Awesome views (again). This trail is part of the Alpine Loop, connecting Engineer Pass and Cinnamon Pass with Corkscrew Gulch in the middle of the Loop at Animas Forks.

Corkscrew Gulch (Alpine Loop)
Trail Rating: Easy, though not recommended when wet

Time: 1 hour

And again, awesome views. Trail takes you between Red Mountains #1 and #2. Corkscrew Gulch is so named because the railroad built a turntable to turn locomotives around in order to be able to ascend to the mines. 
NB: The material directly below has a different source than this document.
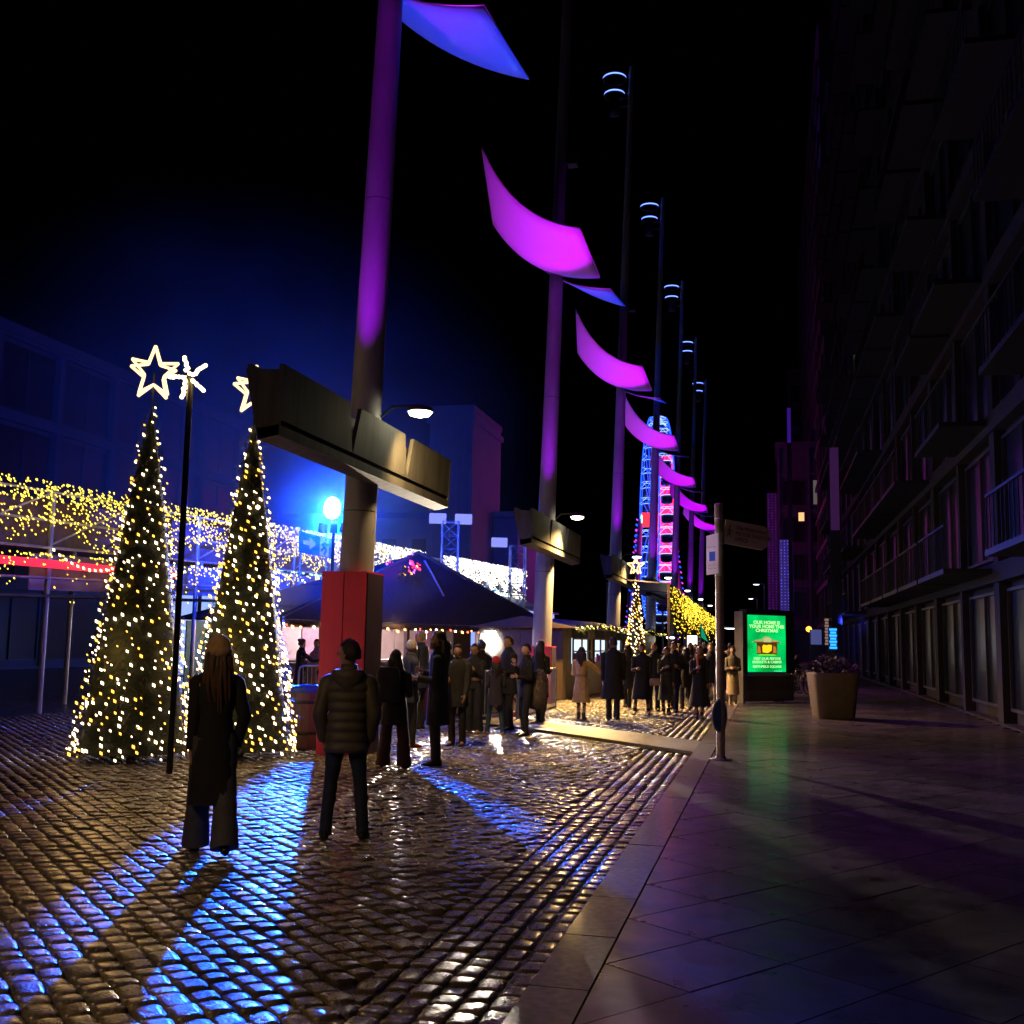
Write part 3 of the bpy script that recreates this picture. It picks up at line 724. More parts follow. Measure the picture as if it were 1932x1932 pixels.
# ------------------------------------------------------------------ small hut with glowing windows
def small_hut(label, a, b, ez, seed, win=True, D=2.6):
    A = Vector((a[0], a[1], 0)); B = Vector((b[0], b[1], 0)); u = (B - A).normalized(); n = Vector((-u.y, u.x, 0)); L = (B - A).length
    t = thing('market_hut', label, 'market hut', group='small wooden market huts')
    z3 = lambda p, z: Vector((p.x, p.y, z))
    N = 18
    for k in range(N):
        a_, b_ = A.lerp(B, k / N + .001), A.lerp(B, (k + 1) / N - .001)
        c = (k + .5) / N
        op = win and (.12 < c < .36 or .42 < c < .62 or .70 < c < .88)
        if op:
            MB().slab([z3(a_, .05), z3(b_, .05), z3(b_, 1.05), z3(a_, 1.05)], .05).build('wall_board', M_plank, t)
        else: MB().slab([z3(a_, .05), z3(b_, .05), z3(b_, ez), z3(a_, ez)], .05).build('wall_board', M_plank, t)
    for (s0, s1) in ((.12, .36), (.42, .62), (.70, .88)) if win else ():
        f = MB()
        for s in (s0, (s0 + s1) / 2, s1): f.box(tuple(z3(A.lerp(B, s) - n * .03, 1.42)), (.05, .05, .78), rz=math.atan2(u.y, u.x))
        for z in (1.06, 1.42, 1.80):
            f.box(tuple(z3(A.lerp(B, (s0 + s1) / 2) - n * .035, z)), ((s1 - s0) * L, .05, .045), rz=math.atan2(u.y, u.x))
        o = f.build('window', M_plank, t)
        pg = MB().slab([z3(A.lerp(B, s0) + n * .02, 1.05), z3(A.lerp(B, s1) + n * .02, 1.05), z3(A.lerp(B, s1) + n * .02, 1.82), z3(A.lerp(B, s0) + n * .02, 1.82)], .01)
        g_ = pg.build('pane', glow('lit_hut_pane', (.62, .82, 1.0), 1.15, nee=True), None); g_.parent = o
        # goods seen against the light
        gd = MB(); rr = random.Random(seed + int(s0 * 100))
        for k in range(14):
            s = s0 + (s1 - s0) * rr.random(); p = A.lerp(B, s) - n * rr.uniform(.02, .1); hgt = rr.uniform(.08, .30)
            gd.box(tuple(z3(p, 1.08 + hgt / 2)), (rr.uniform(.04, .12), .05, hgt), rr.randrange(2), rz=rr.uniform(0, 1))
        gd.build('goods', [mat('magenta_wrapping', (.35, .03, .25), .4), mat('dark_goods', (.03, .02, .05), .5)], t, kind='stuff')
    C_, D_ = B + n * D, A + n * D
    for p, q in ((B, C_), (C_, D_), (D_, A)):
        for k in range(6):
            MB().slab([z3(p.lerp(q, k / 6 + .002), .05), z3(p.lerp(q, (k + 1) / 6 - .002), .05), z3(p.lerp(q, (k + 1) / 6 - .002), ez), z3(p.lerp(q, k / 6 + .002), ez)], .05).build('wall_board', M_plank, t)
    o_ = .3; e0, e1, e2, e3 = z3(A - u * o_ - n * .5, ez), z3(B + u * o_ - n * .5, ez), z3(C_ + u * o_ + n * .2, ez), z3(D_ - u * o_ + n * .2, ez)
    r0, r1 = (e0 + e3) / 2 + Vector((0, 0, .34)), (e1 + e2) / 2 + Vector((0, 0, .34))
    for (p, q, s, w_) in ((e0, e1, r1, r0), (e2, e3, r0, r1)):
        for k in range(5):
            f0, f1 = k / 5, (k + 1) / 5; MB().slab([p.lerp(w_, f0), q.lerp(s, f0), q.lerp(s, f1 + .01), p.lerp(w_, f1 + .01)], .03).build('roof_board', M_roof, t)
    for p, q, s in ((e1, e2, r1), (e0, e3, r0)): MB().slab([p, q, s], .04).build('gable', M_plank, t)
    garland(t, [e0 + Vector((0, 0, -.02)), e0.lerp(e1, .33) + Vector((0, 0, .10)), e0.lerp(e1, .66) + Vector((0, 0, -.02)), e1 + Vector((0, 0, .05))], .20, nb=42, seed=seed, br=.033, mats=[M_bulby, M_bulbp], drop=.0)
    return t
hx0, hx1 = atx(1052, 1200, -6.9), atx(1178, 1200, -6.35)
hx0 = at(1062, 1200, 31.0); hx1 = at(1182, 1200, 40.0)
small_hut('small dark hut with three glowing windows, behind the tan coat woman', hx0, hx1, 2.1, 31)
h3 = at(1188, 1200, 43); h4 = at(1236, 1200, 54)
small_hut('dark closed hut beyond the slim cone tree', h3, h4, 2.1, 37, win=False)
# stalls beyond, each with its own net of yellow lights
def lit_stall(label, Y0, Y1, x0, x1, seed, nb, mats):
    A = Vector((x0, Y0, 0)); B = Vector((x1, Y1, 0)); u = (B - A).normalized(); n = Vector((-u.y, u.x, 0)); L = (B - A).length
    t = thing('light_covered_stall', label, 'market stall', group='stalls hung with yellow light nets')
    z3 = lambda p, z: Vector((p.x, p.y, z))
    top = 4.15
    for s in (0, .5, 1):
        for d in (0, 2.5): p = A.lerp(B, s) + n * d; MB().box((p.x, p.y, top / 2), (.09, .09, top)).build('post', M_plank, t)
    for k in range(8):
        a_, b_ = A.lerp(B, k / 8 + .002) + n * .03, A.lerp(B, (k + 1) / 8 - .002) + n * .03
        MB().slab([z3(a_, 2.15), z3(b_, 2.15), z3(b_, top), z3(a_, top)], .04).build('front_board', M_plank, t)
    MB().slab([z3(A, top), z3(B, top), z3(B + n * 2.5, top + .2), z3(A + n * 2.5, top + .2)], .05).build('roof', M_roof, t)
    rr = random.Random(seed); mb = MB()
    for k in range(nb):
        s = rr.random() ** .8 if k % 3 else rr.random(); z = top - abs(rr.gauss(0, .85)) - .02
        if z < 1.95 - .3 * rr.random() - .1 * math.sin(s * 20): continue
        mb.octa(z3(A.lerp(B, s) - n * rr.uniform(.03, .15), z + .06 * math.sin(s * 25)), .017 * (1 + Y0 / 90) * rr.uniform(.7, 1.2), rr.randrange(len(mats)), 1.6, STREAK)
    mb.build('light_net', mats, t, kind='stuff')
    if seed % 2: 
        p = A.lerp(B, .5) + n * .8
        MB().box((p.x, p.y, 2.0), (.4, .4, .08)).build('stall_lamp', glow('stall_lamp_glow', (1, .95, .85), 12, nee=False), t)
        lamp_light('POINT', (p.x, p.y, 1.9), 60, (1, .85, .6), t, size=.1)
ys = [44, 53, 63, 75, 90, 110]
for k in range(5):
    pa = at([1262, 1284, 1303, 1320, 1336][k], 1200, ys[k]); pb = at([1284, 1303, 1320, 1336, 1352][k], 1200, ys[k + 1] - 1)
    lit_stall(['nearest stall of the row under yellow light nets, right of the slim tree', 'second stall of the yellow light net row', 'third stall of the yellow light net row', 'fourth stall of the yellow light net row', 'farthest stall of the yellow light net row, by the signpost'][k],
              ys[k], ys[k + 1] - 1, pa.x, pb.x, 50 + k, [110, 260, 250, 200, 160][k], [M_bulby, glow('deep_yellow_bulb', (1.0, .62, .03), 1.6, nee=False)])

# ------------------------------------------------------------------ gantry with light nets behind the huts
def gantry():
    X = -15.0; t = thing('light_net_gantry', 'long raised steel gantry draped in nets of fairy lights behind the huts', 'gantry')
    y0, y1 = 17.0, atx(988, 1100, X).y
    topz = lambda y: 4.95 + (y - 25) * .026
    mw = mat('white_painted_tube', (.55, .56, .60), .4, .3); n = int((y1 - y0) / 3.0)
    pm = MB().cyl((0, 0, 0), (0, 0, 1), .06, n=8).mesh('post', [mw])
    for k in range(n + 1):
        y = y0 + (y1 - y0) * k / n
        for dx in (0, -1.6):
            o = link('post', pm, t, (X + dx, y, 0)); o.scale = (1, 1, topz(y) - .1)
    for k in range(n):
        a, b = y0 + (y1 - y0) * k / n, y0 + (y1 - y0) * (k + 1) / n
        MB().cyl((X, a, topz(a) - 1.25), (X, b, topz(b) - .1), .025, n=6).build('brace', mw, t)
        for f in (.1, .72, 1.3, 1.95):
            MB().cyl((X + .02, a, topz(a) - f), (X + .02, b, topz(b) - f), .03, n=6).build('rail', mw, t)
        # blue banner and deck strip
        if a > 20:
            MB().slab([(X - .5, a + .05, topz(a) - 2.2), (X - .5, b - .05, topz(b) - 2.2), (X - .5, b - .05, topz(b) - 1.4), (X - .5, a + .05, topz(a) - 1.4)], .03).build('banner', mat('blue_white_banner', (.25, .35, .62), .5, var=.35, vscale=1.2), t)
        MB().slab([(X - 1.7, a, topz(a) - 2.3), (X + .1, a, topz(a) - 2.3), (X + .1, b, topz(b) - 2.3), (X - 1.7, b, topz(b) - 2.3)], .06).build('deck', M_dark, t)
        MB().slab([(X - 1.5, a + .02, topz(a) - 1.2), (X - 1.5, b - .02, topz(b) - 1.2), (X - 1.5, b - .02, topz(b) - .05), (X - 1.5, a + .02, topz(a) - .05)], .03).build('back_panel', mat('dark_mauve_panel', (.20, .15, .22), .5, var=.4, vscale=2), t)
    rr = random.Random(77); nets = [MB() for _ in range(3)]
    for k in range(8200):
        y = y0 + (y1 - y0) * rr.random() ** .9
        if atx(0, 0, 1) is None: pass
        f = rr.random()
        if f < .42: z = topz(y) + .10 - rr.random() * .42
        elif f < .86: z = topz(y) - .3 - 1.05 * rr.random() * (.75 + .25 * math.sin(y * 2.1))
        else: z = topz(y) - 1.45 - 1.05 * rr.random() ** 2 * abs(math.sin(y * 1.3))
        if 45.5 < y < 48.5 and z > topz(y) - .6: continue
        x = X + .12 + rr.uniform(-.08, .12)
        r_ = .0115 + .00026 * y
        i = 0 if y < 37 + rr.gauss(0, 3.5) else (1 if rr.random() < .6 and y < 40 or rr.random() < .45 else 2)
        nets[i].octa((x, y, z), r_ * rr.uniform(.7, 1.15), 0, 1.7, (.3, .62, -.78))
    for m_, mm in zip(nets, (M_bulby, M_bulbp, M_bulbc)): m_.build('light_net', mm, t, kind='stuff')
    # swags between
    sw = MB()
    for k in range(14):
        a = y0 + 3 + k * 3.0
        for q in range(15):
            s = q / 14; y = a + 3 * s
            if y < y1: sw.octa((X + .15, y, topz(y) - 1.35 - .38 * 4 * s * (1 - s)), .03, 0, 1.6, (.3, .62, -.78))
    sw.build('light_swag', M_bulbp, t, kind='stuff')
    rd = MB().slab([(X + .1, 17.2, 3.05), (X + .1, 25.2, 3.15), (X + .1, 25.2, 3.32), (X + .1, 17.2, 3.22)], .05)
    rd.build('red_strip', glow('red_strip_glow', (1, .02, .05), 1.2, nee=False), t)
    return t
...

The western side of this trail has some clay layers that can become as slippery as grease when they get saturated, so consider the optional route back to Hwy 550 if you get caught in severe weather: head south to Gladstone and Silverton on CR 110.

Imogene Pass
Trail Rating: Moderate to Challenging

Time: 4 hours one-way to Ouray; 6 to 8 hours Roundtrip combined with a stop in Ouray and a return trip via Ophir Pass; or 3 hours roundtrip to Tomboy Mine and back to Telluride.  

A scenic and fun 4-wheeling adventure over the 2nd highest drivable mountain pass in Colorado at 13,114 feet above sea level. 

If you are short on time or just want to skip the most challenging parts of the trail, enjoy a moderate 4-wheel-drive excursion to the Tomboy Mine and back. At a casual pace, this takes 3 hours roundtrip.

The most challenging part is between the summit and Upper Camp Bird on the Ouray side of the mountain. The road has a few very steep sections, though, thankfully, not at the same time that it is ledgy and narrow. There is a blind switchback just above Upper Camp Bird where it is important to stop, look and listen for a few minutes before proceeding, just in case someone is coming around the next bend where there is no room to pass. The vehicle coming uphill has the right of way.

Those who take the whole trip to Ouray usually opt to return via the scenic Ophir Pass (see below). 

Ophir Pass
Trail Rating: Easy to Moderate

Time: 2 hours--One-way to Ouray; 2 hours—roundtrip to the summit and back to Telluride

This is one of the most photographed trails in all of Colorado, with gorgeous aspens, lush pine forests, the spectacular Silver Mountains (they’re red!) and views of some of the 14ers.

Easy, semi-maintained road on the Ouray side of the hill, with the moderate section being the top two miles between the summit and the town of Ophir on the Telluride side of the mountain. There is one tight switchback, followed by a narrow ledge road with few options for passing. Good visibility to see if someone is coming the other way, so stop and look at the switchback. 

Last Dollar Road
Trail Rating: Easy, though not recommended in wet weather.

Time: 2 to 3 hours one-way Telluride to Ouray.        

Extremely scenic, easy trail. This road does not require 4wd in dry conditions but can be very slippery when saturated, even with 4wd. Combine with Ophir for an easy loop from Telluride to Ouray and back again. Great for fall color, too!